By Denise Dumars     April 05, 2000

Thomas 'TJ' Randall is a popular children's author who is about to have his STRANGEWOOD stories made into a film. As he discusses this with his agent, he is struck by the idea that maybe the film should be live-action instead of animated, for the characters in it seem very real to him. He is also a divorced father, and something very bad is about to happen to his only child.
So begins STRANGEWOOD, Christopher Golden's most recent adult horror novel. It is not a children's book, although the settingStrangewoodis a place that resembles such imaginary children's fantasy worlds as the Hundred Acre Wood or Narnia. Unlike those places, the Strangewood of the novel is not entirely a place of the imagination, nor is it completely benign.
Thomas thinks his son Nathan is having emotional problems due to the divorce, for the boy sees strange things out of the corner of his eye and reports disturbing occurrences surrounding his imaginary friend. Thomas's ex-wife, Emily, is also concerned about the boy, and in her own life has made some steps toward starting over by dating a promising suitor. The incidents surrounding Nathan's growing fears become stranger. Thomas now thinks that someoneor somethingis stalking him and his family, for he, too, sees evidence of strange events around his home and family. But by the time he gets glimmerings of what is really happened, it's too late. Nathan slips into a coma-like state, and both his parents find their worlds crashing down as they are powerless to help their son.
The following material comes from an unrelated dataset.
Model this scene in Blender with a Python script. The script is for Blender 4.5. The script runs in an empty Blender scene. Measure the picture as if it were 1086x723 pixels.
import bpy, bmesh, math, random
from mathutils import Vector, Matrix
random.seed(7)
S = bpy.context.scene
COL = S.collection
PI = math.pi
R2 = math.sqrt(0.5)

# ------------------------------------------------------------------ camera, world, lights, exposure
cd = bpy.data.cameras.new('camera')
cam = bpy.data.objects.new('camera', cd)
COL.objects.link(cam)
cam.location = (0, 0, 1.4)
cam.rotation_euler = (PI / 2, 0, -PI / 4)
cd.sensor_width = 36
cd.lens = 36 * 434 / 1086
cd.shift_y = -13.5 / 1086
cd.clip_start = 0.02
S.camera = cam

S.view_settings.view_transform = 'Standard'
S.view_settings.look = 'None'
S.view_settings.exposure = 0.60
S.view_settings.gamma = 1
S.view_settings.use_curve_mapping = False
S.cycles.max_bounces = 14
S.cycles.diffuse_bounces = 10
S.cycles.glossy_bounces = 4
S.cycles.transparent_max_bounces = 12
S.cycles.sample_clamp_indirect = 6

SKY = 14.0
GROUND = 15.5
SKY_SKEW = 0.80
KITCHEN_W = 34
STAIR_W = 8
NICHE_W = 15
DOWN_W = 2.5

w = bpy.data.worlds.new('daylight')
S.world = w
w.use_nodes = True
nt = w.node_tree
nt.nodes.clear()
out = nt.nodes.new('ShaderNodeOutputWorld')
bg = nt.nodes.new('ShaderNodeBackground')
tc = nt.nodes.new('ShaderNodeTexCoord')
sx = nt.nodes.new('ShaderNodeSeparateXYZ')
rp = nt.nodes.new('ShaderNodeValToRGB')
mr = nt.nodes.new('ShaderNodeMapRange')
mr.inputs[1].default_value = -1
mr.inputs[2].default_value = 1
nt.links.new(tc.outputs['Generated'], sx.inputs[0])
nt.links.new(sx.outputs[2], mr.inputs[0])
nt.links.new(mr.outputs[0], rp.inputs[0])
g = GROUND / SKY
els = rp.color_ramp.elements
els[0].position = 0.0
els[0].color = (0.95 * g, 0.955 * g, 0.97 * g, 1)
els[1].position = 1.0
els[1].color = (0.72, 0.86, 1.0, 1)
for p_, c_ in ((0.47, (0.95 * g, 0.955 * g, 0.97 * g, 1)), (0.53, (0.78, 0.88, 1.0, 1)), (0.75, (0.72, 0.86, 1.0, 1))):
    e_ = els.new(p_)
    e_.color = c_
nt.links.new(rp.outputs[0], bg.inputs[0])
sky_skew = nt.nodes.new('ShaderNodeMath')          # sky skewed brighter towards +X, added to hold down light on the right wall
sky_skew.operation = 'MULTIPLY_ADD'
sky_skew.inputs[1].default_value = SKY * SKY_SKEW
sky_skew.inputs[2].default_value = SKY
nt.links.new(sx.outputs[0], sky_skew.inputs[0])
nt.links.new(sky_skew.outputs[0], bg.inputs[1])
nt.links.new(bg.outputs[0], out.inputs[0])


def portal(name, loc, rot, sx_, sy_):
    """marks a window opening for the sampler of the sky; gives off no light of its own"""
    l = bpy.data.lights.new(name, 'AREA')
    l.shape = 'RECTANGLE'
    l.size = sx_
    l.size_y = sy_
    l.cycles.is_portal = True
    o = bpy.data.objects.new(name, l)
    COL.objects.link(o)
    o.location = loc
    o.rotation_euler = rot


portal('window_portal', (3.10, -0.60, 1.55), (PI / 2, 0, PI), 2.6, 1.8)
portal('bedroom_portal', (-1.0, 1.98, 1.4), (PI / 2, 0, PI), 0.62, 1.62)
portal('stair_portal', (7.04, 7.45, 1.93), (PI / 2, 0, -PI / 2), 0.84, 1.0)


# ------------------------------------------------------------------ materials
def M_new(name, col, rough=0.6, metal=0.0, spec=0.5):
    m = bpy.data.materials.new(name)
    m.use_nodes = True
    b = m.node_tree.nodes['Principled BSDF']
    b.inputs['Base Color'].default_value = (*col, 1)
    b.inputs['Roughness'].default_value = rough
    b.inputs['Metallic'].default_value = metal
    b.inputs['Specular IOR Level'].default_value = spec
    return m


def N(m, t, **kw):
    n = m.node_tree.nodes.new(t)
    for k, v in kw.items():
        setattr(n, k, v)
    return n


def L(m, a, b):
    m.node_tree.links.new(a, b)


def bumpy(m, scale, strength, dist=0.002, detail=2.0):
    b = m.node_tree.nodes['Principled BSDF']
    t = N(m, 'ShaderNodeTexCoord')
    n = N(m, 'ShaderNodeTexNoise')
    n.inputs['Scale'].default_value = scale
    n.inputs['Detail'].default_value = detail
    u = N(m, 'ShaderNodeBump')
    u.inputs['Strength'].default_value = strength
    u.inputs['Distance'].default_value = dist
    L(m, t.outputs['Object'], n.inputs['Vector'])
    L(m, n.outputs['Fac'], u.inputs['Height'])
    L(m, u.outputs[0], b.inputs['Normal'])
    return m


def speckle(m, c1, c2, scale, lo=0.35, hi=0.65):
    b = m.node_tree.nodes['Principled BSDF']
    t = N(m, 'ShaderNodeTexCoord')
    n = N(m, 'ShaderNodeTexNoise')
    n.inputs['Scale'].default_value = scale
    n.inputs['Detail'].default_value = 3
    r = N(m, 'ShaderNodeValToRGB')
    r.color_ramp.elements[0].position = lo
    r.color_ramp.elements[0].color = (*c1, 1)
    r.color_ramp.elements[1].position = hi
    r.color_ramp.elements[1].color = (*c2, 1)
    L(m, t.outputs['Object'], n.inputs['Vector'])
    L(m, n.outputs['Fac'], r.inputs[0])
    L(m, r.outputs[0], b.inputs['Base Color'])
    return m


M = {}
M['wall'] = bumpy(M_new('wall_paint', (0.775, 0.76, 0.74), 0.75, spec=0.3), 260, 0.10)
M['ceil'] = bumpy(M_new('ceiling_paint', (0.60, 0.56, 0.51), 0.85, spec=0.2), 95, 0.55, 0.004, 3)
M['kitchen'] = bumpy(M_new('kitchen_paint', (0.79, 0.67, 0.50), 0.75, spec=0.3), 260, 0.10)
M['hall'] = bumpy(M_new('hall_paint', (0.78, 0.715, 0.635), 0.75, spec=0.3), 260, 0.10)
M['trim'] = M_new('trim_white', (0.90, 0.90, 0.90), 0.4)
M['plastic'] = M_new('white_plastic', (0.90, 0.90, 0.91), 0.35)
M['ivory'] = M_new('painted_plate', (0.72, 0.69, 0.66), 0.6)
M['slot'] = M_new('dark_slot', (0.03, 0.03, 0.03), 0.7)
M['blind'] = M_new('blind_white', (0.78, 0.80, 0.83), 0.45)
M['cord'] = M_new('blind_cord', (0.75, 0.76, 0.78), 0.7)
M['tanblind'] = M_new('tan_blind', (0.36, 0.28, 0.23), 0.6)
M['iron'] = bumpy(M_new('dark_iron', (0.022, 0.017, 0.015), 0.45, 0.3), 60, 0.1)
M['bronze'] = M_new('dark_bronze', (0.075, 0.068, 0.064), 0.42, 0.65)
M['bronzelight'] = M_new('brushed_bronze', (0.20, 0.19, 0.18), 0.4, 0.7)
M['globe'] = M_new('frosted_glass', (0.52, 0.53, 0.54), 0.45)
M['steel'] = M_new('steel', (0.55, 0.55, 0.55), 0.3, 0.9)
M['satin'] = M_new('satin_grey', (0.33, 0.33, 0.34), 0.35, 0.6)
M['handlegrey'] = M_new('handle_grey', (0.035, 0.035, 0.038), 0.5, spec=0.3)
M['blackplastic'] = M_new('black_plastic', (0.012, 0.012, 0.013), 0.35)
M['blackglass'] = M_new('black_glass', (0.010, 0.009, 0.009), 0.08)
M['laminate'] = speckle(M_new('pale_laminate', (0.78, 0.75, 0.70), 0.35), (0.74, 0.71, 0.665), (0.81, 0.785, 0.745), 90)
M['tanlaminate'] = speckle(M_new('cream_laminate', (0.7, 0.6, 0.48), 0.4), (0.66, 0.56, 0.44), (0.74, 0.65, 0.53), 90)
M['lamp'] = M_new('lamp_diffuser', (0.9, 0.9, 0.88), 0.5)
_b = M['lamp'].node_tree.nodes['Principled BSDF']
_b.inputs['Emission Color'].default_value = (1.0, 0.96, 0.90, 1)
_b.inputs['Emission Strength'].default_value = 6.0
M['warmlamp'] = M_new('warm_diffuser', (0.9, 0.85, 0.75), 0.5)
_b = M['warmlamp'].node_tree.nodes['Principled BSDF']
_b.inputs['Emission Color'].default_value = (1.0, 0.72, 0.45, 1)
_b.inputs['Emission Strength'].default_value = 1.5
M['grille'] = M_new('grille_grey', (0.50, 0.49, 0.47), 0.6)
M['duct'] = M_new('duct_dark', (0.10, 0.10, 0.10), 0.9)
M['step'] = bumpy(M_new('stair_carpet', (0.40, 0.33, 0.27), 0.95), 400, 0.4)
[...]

What they don't know, at least yet, is that he is in Strangewood. No longer a cutesy, kiddie place, Strangewood has metamorphosed into the abode of frightening creatures, each with his own agenda. Some of these creatures are downright evil, and there are more secrets to be learned about Strangewood and what its origins really are as we progress through the book. Just how real is Strangewood? Even Thomas's ex-wife begins getting glimpses of the citizens of Strangewood, such as the grumpy dwarf Grumbler and the hyena-man Laughing Boy.
But the reader first sees Strangewood through Nathan's eyes, as the boy is carried in the arms of the benevolent Peanut Butter General, who is attended by the screaming, orange-shaped-and-scented Orange Pealers. Nathan is both afraid and in a state of wonder at the strange yet familiar place he has been brought to. Here he will encounter both friends and enemies, and nothing in Strangewood will ever be the same again.
Eventually, Thomas will have to go to Strangewood to save his son. How he does this happens off-screen, and it is never really clear--at least to this reader--if the deed that precipitated it was done intentionally and, if so, how he knew it would work.
Even after Thomas enters Strangewood there are truths as yet unrevealed that will come to light. Meanwhile, Nathan is in danger of his life, and Golden pulls no punches in showing the young boy's plight at the hands of the supernaturally frightening Jackal Lantern, the dangerous Longtooth and the disgusting Cragskull. The reader truly feels that the child is in terrible danger and winces at his treatment in Strangewood.
The central conceit of the novel--a cute, fun children's fantasy world gone bad--is handled well. The characters in the story present themselves as real people; we see the author having lunch with his agent, the ex-wife beginning a tentative relationship, and it all feels like real life. All the better, then, to make the unreality of Strangewood come alive once its power has been revealed.
The story is compelling, and the pace of the novel is always right on target. I found it compulsively readable, and believe others readers will feel the same way. STRANGEWOOD made its way onto the official preliminary ballot of the Horror Writers' Association Bram Stoker Awards. If a jury of one's peers found it worthwhile, then chances are you will, too. STRANGEWOOD is not for the faint of heart, nor for young children, but neither is it offensive in its presentation of both supernatural and realistic horror, and it is definitely not in the realm of the 'splat pack.' Perhaps traditional horror really is coming back into style. One can always hope.

STRANGEWOOD, by Christopher Golden, Signet, 1999. 320 pps. $6.99. ISBN 0-451-19765-8.